WRITTEN EXERCISE> Extract exactly those lines that lie between the start of the material and the line with "def ov(u, v, z=0.0): return", including both boundary lines and no others.

# # # # #

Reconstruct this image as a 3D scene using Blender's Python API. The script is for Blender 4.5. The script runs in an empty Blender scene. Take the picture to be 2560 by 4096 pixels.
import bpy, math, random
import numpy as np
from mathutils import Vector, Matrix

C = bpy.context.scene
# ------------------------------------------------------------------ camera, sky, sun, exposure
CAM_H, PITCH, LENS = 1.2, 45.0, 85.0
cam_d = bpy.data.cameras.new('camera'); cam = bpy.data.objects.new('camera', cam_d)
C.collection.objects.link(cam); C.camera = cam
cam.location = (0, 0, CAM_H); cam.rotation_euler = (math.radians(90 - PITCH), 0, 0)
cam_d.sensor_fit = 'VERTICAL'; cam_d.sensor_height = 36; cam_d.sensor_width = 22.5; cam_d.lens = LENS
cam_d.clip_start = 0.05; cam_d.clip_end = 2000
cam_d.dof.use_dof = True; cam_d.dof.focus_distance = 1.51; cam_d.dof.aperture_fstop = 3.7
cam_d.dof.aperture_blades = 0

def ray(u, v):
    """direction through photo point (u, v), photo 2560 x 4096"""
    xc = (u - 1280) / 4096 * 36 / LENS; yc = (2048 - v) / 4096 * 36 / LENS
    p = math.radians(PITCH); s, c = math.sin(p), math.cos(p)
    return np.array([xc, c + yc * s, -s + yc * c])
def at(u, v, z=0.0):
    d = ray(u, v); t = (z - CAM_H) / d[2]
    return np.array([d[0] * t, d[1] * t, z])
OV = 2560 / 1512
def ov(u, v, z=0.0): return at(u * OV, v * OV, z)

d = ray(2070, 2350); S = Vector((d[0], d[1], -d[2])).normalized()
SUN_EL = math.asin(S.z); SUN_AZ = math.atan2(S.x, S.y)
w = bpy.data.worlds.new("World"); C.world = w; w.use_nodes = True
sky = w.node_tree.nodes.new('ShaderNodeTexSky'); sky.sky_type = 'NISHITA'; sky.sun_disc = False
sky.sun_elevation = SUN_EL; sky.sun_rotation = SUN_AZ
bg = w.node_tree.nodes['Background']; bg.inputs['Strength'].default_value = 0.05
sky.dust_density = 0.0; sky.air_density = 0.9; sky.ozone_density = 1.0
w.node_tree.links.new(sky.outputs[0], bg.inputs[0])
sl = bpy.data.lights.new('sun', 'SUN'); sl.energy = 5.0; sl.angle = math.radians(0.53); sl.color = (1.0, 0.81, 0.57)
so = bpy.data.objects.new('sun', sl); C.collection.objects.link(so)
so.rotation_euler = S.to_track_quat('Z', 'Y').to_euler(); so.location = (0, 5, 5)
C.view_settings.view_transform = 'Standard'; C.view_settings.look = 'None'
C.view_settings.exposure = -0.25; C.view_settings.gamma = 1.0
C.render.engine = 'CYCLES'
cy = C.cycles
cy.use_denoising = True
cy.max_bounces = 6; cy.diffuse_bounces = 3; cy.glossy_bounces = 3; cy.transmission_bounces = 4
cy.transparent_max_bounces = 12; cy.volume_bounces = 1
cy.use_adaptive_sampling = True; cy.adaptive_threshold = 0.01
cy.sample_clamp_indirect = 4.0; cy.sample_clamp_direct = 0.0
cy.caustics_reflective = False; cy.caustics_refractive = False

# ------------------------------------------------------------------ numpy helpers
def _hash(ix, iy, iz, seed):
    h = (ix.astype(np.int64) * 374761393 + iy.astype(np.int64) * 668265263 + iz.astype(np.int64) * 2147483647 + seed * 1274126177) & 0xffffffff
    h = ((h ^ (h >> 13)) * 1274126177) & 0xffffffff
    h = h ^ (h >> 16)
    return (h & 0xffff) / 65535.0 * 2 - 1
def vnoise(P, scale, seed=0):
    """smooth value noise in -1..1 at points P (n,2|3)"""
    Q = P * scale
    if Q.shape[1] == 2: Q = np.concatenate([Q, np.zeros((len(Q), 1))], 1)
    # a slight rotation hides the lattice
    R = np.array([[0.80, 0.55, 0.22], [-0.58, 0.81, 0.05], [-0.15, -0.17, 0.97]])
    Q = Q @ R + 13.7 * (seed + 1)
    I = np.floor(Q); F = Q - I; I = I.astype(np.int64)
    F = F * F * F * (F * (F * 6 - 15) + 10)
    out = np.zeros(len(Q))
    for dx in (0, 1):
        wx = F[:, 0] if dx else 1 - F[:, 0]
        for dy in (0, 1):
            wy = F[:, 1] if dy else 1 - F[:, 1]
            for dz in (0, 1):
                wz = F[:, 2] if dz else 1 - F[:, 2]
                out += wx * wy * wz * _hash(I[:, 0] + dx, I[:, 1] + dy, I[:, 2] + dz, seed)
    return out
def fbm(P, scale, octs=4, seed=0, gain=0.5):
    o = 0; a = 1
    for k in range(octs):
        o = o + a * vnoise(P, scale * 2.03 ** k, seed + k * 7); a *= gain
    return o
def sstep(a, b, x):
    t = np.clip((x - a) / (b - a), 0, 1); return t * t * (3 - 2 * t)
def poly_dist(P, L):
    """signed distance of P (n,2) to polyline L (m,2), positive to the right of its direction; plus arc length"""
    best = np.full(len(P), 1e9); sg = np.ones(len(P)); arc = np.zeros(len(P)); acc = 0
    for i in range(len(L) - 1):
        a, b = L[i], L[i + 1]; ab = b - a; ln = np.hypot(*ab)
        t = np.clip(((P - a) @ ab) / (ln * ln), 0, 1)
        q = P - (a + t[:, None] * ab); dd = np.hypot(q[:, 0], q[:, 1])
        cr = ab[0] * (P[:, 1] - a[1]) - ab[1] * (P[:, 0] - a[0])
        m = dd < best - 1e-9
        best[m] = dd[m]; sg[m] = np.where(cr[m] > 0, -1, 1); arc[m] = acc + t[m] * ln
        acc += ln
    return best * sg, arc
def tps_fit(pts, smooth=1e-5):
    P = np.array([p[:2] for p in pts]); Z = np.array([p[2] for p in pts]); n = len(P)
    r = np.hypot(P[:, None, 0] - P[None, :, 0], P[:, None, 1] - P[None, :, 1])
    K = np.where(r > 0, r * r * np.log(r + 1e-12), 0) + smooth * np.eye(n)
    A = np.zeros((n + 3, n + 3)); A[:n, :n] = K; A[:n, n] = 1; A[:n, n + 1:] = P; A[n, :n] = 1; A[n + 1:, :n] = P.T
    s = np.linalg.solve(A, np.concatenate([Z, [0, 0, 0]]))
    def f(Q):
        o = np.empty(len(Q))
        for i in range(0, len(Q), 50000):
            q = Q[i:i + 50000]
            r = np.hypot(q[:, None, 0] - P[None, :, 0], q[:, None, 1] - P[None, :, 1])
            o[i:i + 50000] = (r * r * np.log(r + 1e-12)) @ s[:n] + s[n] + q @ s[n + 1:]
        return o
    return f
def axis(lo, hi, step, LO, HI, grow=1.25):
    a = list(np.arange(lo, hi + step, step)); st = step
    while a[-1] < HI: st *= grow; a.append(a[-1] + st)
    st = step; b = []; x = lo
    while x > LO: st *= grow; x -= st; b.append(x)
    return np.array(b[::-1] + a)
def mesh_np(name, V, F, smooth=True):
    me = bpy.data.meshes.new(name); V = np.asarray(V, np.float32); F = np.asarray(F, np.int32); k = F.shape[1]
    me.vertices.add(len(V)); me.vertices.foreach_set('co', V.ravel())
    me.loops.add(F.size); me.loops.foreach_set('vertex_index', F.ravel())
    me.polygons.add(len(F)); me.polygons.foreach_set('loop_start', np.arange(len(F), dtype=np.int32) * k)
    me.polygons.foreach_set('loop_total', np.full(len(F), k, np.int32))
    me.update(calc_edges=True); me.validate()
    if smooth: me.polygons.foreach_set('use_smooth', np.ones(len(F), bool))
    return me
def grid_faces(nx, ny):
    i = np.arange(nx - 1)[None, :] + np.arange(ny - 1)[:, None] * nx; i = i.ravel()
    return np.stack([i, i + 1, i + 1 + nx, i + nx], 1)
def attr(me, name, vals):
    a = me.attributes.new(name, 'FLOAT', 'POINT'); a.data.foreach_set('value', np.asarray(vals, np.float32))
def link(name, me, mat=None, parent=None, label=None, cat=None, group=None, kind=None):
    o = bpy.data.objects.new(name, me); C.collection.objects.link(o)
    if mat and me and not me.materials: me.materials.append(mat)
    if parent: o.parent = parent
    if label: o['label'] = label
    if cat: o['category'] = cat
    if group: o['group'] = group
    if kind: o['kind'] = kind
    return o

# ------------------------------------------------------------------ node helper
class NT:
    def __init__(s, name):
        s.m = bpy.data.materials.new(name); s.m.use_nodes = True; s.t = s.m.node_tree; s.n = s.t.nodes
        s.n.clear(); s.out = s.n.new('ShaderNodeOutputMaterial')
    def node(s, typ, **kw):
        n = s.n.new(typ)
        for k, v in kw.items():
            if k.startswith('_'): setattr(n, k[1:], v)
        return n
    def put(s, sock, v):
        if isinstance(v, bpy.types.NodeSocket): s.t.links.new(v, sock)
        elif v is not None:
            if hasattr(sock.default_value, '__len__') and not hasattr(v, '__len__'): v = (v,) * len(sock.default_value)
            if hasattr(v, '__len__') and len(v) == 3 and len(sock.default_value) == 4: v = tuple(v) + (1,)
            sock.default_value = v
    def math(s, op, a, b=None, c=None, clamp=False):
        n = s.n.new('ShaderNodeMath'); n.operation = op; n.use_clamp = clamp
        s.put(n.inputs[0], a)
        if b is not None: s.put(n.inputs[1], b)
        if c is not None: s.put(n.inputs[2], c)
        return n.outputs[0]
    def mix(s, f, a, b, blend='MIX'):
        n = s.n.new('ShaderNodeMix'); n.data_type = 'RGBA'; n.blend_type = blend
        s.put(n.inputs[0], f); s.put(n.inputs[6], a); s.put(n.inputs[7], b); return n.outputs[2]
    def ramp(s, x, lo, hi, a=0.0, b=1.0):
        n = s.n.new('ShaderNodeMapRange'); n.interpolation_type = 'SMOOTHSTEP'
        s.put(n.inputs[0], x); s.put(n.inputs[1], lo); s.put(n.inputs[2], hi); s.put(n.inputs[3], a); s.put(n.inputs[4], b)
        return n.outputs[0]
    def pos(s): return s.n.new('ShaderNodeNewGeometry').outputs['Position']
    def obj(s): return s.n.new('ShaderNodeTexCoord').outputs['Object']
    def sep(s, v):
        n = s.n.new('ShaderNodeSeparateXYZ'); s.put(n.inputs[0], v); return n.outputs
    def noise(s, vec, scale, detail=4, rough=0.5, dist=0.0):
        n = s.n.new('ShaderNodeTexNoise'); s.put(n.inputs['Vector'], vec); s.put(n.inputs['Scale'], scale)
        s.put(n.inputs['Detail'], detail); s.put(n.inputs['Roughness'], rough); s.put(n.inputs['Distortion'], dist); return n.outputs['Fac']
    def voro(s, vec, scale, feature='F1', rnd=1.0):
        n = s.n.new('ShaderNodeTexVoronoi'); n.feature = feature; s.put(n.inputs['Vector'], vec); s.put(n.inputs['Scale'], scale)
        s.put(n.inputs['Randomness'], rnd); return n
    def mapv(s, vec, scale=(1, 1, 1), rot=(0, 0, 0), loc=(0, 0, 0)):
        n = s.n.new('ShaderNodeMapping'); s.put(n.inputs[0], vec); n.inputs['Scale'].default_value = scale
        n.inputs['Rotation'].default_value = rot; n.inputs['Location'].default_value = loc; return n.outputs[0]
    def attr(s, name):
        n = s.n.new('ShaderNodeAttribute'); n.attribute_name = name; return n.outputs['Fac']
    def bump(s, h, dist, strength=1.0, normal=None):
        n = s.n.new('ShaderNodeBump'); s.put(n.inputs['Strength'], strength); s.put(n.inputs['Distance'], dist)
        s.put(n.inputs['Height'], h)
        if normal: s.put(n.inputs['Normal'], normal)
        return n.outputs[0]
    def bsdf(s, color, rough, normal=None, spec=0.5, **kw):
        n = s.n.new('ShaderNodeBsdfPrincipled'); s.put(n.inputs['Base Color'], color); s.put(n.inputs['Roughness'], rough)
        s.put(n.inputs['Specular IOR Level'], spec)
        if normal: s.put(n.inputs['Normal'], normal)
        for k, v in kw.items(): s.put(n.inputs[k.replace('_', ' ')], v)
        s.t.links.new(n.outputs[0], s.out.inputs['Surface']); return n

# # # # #

TASK SOLUTION>
Reconstruct this image as a 3D scene using Blender's Python API. The script is for Blender 4.5. The script runs in an empty Blender scene. Take the picture to be 2560 by 4096 pixels.
import bpy, math, random
import numpy as np
from mathutils import Vector, Matrix

C = bpy.context.scene
# ------------------------------------------------------------------ camera, sky, sun, exposure
CAM_H, PITCH, LENS = 1.2, 45.0, 85.0
cam_d = bpy.data.cameras.new('camera'); cam = bpy.data.objects.new('camera', cam_d)
C.collection.objects.link(cam); C.camera = cam
cam.location = (0, 0, CAM_H); cam.rotation_euler = (math.radians(90 - PITCH), 0, 0)
cam_d.sensor_fit = 'VERTICAL'; cam_d.sensor_height = 36; cam_d.sensor_width = 22.5; cam_d.lens = LENS
cam_d.clip_start = 0.05; cam_d.clip_end = 2000
cam_d.dof.use_dof = True; cam_d.dof.focus_distance = 1.51; cam_d.dof.aperture_fstop = 3.7
cam_d.dof.aperture_blades = 0

def ray(u, v):
    """direction through photo point (u, v), photo 2560 x 4096"""
    xc = (u - 1280) / 4096 * 36 / LENS; yc = (2048 - v) / 4096 * 36 / LENS
    p = math.radians(PITCH); s, c = math.sin(p), math.cos(p)
    return np.array([xc, c + yc * s, -s + yc * c])
def at(u, v, z=0.0):
    d = ray(u, v); t = (z - CAM_H) / d[2]
    return np.array([d[0] * t, d[1] * t, z])
OV = 2560 / 1512
def ov(u, v, z=0.0): return at(u * OV, v * OV, z)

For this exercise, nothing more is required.